After the town’s mayor decided he didn’t want Poulin to simply make over the original statue, New York sculptor Carolyn Palmer beat out more than 60 artists in a national competition to create a new one, according to The Hollywood Reporter.
She has sculpted other famous people, including Franklin and Eleanor Roosevelt, Thomas Jefferson and Pope Francis. The pontiff blessed her marble likeness of him when he visited the United States last year.
“I not only wanted to portray the playful, animated and spontaneous Lucy, but also the glamorous Hollywood icon,” Palmer said in a statement.
“I just hope that all the Lucy fans are pleased and that Lucille Ball herself would have enjoyed this image of her.”
For inspiration Palmer reportedly watched episodes of “I Love Lucy” and hired models who posed in ‘50s-style dresses. She even bought a red wig to inspire her as she worked nine months on her 6-foot “baby.”
The village resident who started the Facebook petition has seen the new statue, hidden inside a giant wood box at the park for the time being, and reported that “it is stunning.”
The old statue is gone but won’t be forgotten.
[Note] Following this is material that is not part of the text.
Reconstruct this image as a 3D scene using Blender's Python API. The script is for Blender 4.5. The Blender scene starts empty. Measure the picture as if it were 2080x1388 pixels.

As ugly as people thought it was, it became a popular tourist attraction.
#uglylucystatue #ilovelucy #lucy pic.twitter.com/uRKO3PleFc
— nichole cady (@CadyNichole) April 11, 2015
"do you pop out at parties?"The infamous ugly Lucy statue at Lucy Memorial Park in Jamestown, NY. #Vitameatavegamin pic.twitter.com/HUj4ANtFCb
— Nicole Malliotakis (@NMalliotakis) September 23, 2015
In May 2015 the Celoron Village Board voted to give it to the new National Comedy Center, scheduled to open in 2017 in nearby Jamestown, according to THR.
If nothing else, the comedy center officials said, the statue made people laugh.